I’ve been wondering for a while how to make water look more like water in my game. If you’re thinking about transparency, well… you can get a simple transparency effect just by coloring underwater areas. If you really want/need to use the alpha channel instead, you probably have to sort your geometry back to front before rendering (see this link at opengl.org for an overview of what’s involved).
A simple principle can be used to render water using reflections – just render the scene all over again, mirrored against the XZ plane that defines your water…
glPushMatrix();
// 3. translate back after mirroring.
glTranslatef(0.0f, water.level, 0.0f);
// 2. Mirror the scene. I add a little bit of animation with sin(period)
// for effect (see below)
glScalef(1.0f, -0.8f+sin(period)*0.08f, 1.0f);
// 1. move to water level before reflecting the scene.
glTranslatef(0.0f, -water.level, 0.0f);
// … (re-render your scene, or just a small part)
glPopMatrix();
// that’s for animation, won’t make your water ripple, but without shaders…
// (no processing overhead)
period+=0.03f;
if(period>=M_PI)period=0.0f;
3,2,1 goes in reverse order, that’s just how the GL transform chain works.
The next question is then, how do we color the water. I’ve been looking for a simple way to apply a color filter via the GL, but couldn’t find anything. Here’s a few options to consider:
- Colored GL lights. That’s probably the easiest. Reflect your light sources and change their RGB values. That’s also processing intensive. As if re-rendering significant chunks of your scene wasn’t enough…
- Global ambient. You can set the global component of a GL light. That’s what I’m using right now. I feel suspicious, however… this doesn’t seem to ‘just change the color’. The rendering looks like something more (processing intensive) is happening.

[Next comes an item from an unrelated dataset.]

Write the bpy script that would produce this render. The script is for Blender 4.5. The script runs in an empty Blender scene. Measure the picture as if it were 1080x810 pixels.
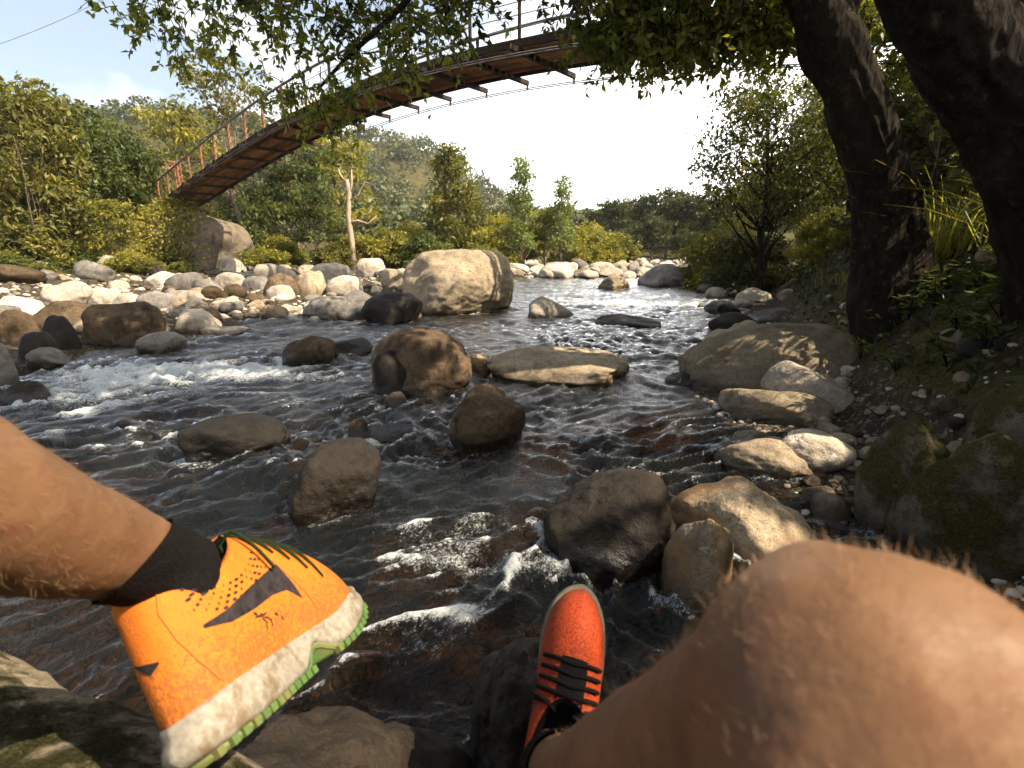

- Use vertex colors. likely, that’s among the fastest and flexible options. If your scene is static, you can just duplicate all your vertex color arrays and change each color component as you please. Sure, it’s a little memory intensive.
- Use material color, or better, just glColor. If you’re OK to render everything using the same color (just for your reflections), you can just disable your color arrays and pass a single color to the GL. Now that’s fast, requires no lighting and generates no memory overheads.